:: Task input

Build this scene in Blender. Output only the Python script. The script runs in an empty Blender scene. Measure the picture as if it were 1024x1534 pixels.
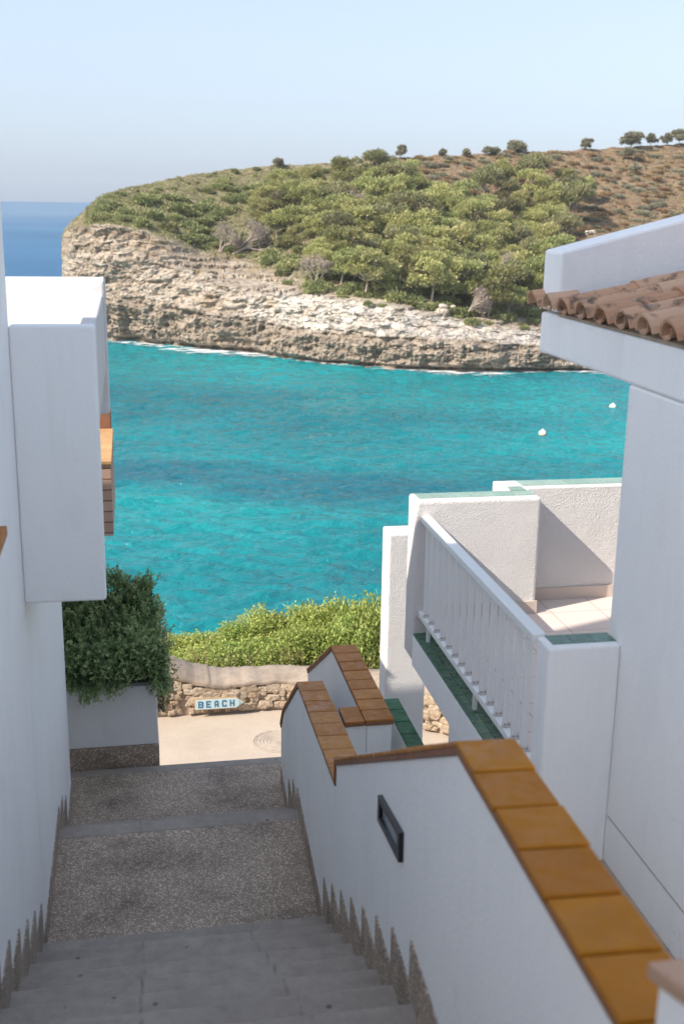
import bpy, bmesh, math, random
import numpy as np
from mathutils import Vector, Matrix

random.seed(7)
RNG = np.random.default_rng(11)
SC = bpy.context.scene
COL = SC.collection

# ------------------------------------------------------------------ camera
F_PX, CX, CY = 1700.0, 512.0, 767.0
YAW, PITCH, ROLL = math.radians(10.66), math.radians(15.1), -0.0154


def cam_axes():
    cy, sy, cp, sp = math.cos(YAW), math.sin(YAW), math.cos(PITCH), math.sin(PITCH)
    f = np.array([sy * cp, cy * cp, -sp])
    r = np.array([cy, -sy, 0.0])
    d = np.cross(f, r)
    if d[2] > 0:
        d = -d
    c, s = math.cos(ROLL), math.sin(ROLL)
    return np.array([c * r + s * d, -s * r + c * d, f])


M = cam_axes()


def ray(x, y):
    return M.T @ np.array([(x - CX) / F_PX, (y - CY) / F_PX, 1.0])


cam_data = bpy.data.cameras.new("camera")
cam = bpy.data.objects.new("camera", cam_data)
COL.objects.link(cam)
cam_data.sensor_fit = 'VERTICAL'
cam_data.sensor_height = 36.0
cam_data.lens = F_PX / 1534.0 * 36.0
cam_data.clip_start = 0.05
cam_data.clip_end = 60000
cam_data.dof.use_dof = True
cam_data.dof.focus_distance = 10.5
cam_data.dof.aperture_fstop = 3.0
R3 = Matrix([list(M[0]), list(-M[1]), list(-M[2])]).transposed()
cam.matrix_world = R3.to_4x4()
SC.camera = cam

# ------------------------------------------------------------------ light
SUN_DIR = Vector((1.0, 0.37, -0.93)).normalized()          # the way the light travels
sun_d = bpy.data.lights.new("sun", 'SUN')
sun = bpy.data.objects.new("sun", sun_d)
COL.objects.link(sun)
sun_d.energy = 2.4
sun_d.angle = math.radians(0.53)
sun_d.color = (1.0, 0.91, 0.785)
sun.rotation_euler = (-SUN_DIR).to_track_quat('Z', 'Y').to_euler()
wd = bpy.data.worlds.new("World")
SC.world = wd
wd.use_nodes = True
nt = wd.node_tree
bg = nt.nodes["Background"]
sky = nt.nodes.new("ShaderNodeTexSky")
sky.sky_type = 'NISHITA'
sky.sun_disc = False
to_sun = -SUN_DIR
sky.sun_elevation = math.asin(to_sun.z)
sky.sun_rotation = math.atan2(to_sun.x, to_sun.y)
sky.air_density = 1.0
sky.dust_density = 2.2
sky.ozone_density = 1.0
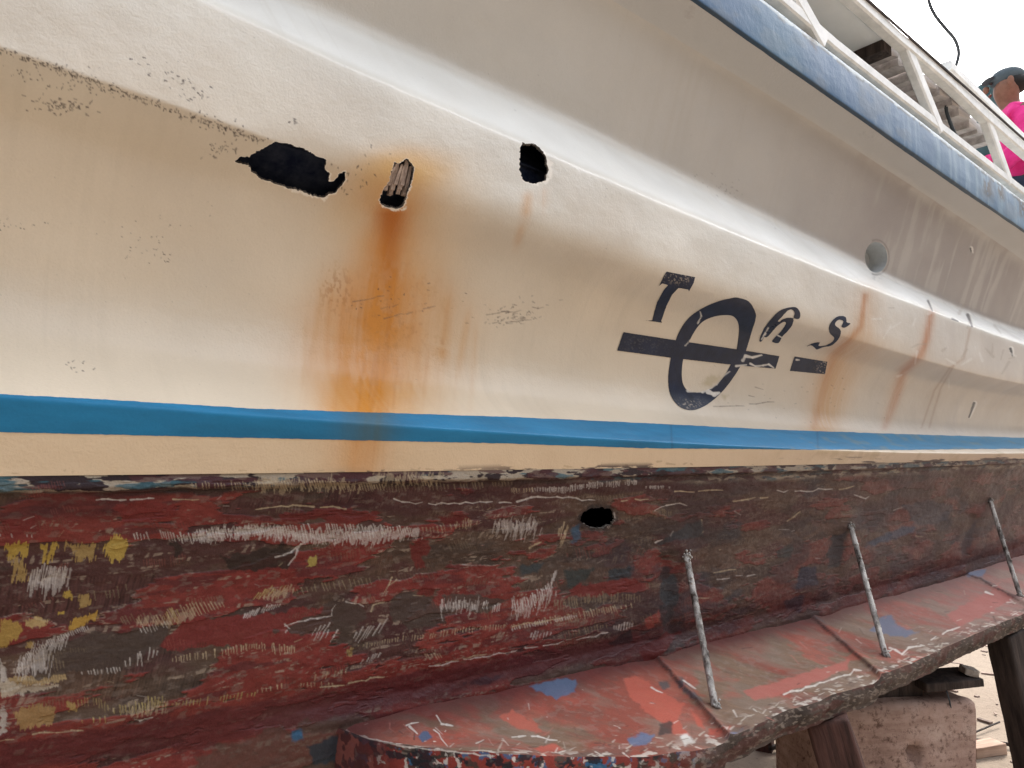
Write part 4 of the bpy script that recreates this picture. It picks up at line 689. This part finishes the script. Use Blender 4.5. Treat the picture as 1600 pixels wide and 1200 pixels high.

::::

- [Exercise requirements] Take the material above from its first line through the line holding "YAW, PITCH, ROLL" and set it down exactly, without the pictures.

- [Solution]
Build this scene in Blender. Output only the Python script. The script runs in an empty Blender scene. Measure the picture as if it were 1024x1534 pixels.
import bpy, bmesh, math, random
import numpy as np
from mathutils import Vector, Matrix

random.seed(7)
RNG = np.random.default_rng(11)
SC = bpy.context.scene
COL = SC.collection

# ------------------------------------------------------------------ camera
F_PX, CX, CY = 1700.0, 512.0, 767.0
YAW, PITCH, ROLL = math.radians(10.66), math.radians(15.1), -0.0154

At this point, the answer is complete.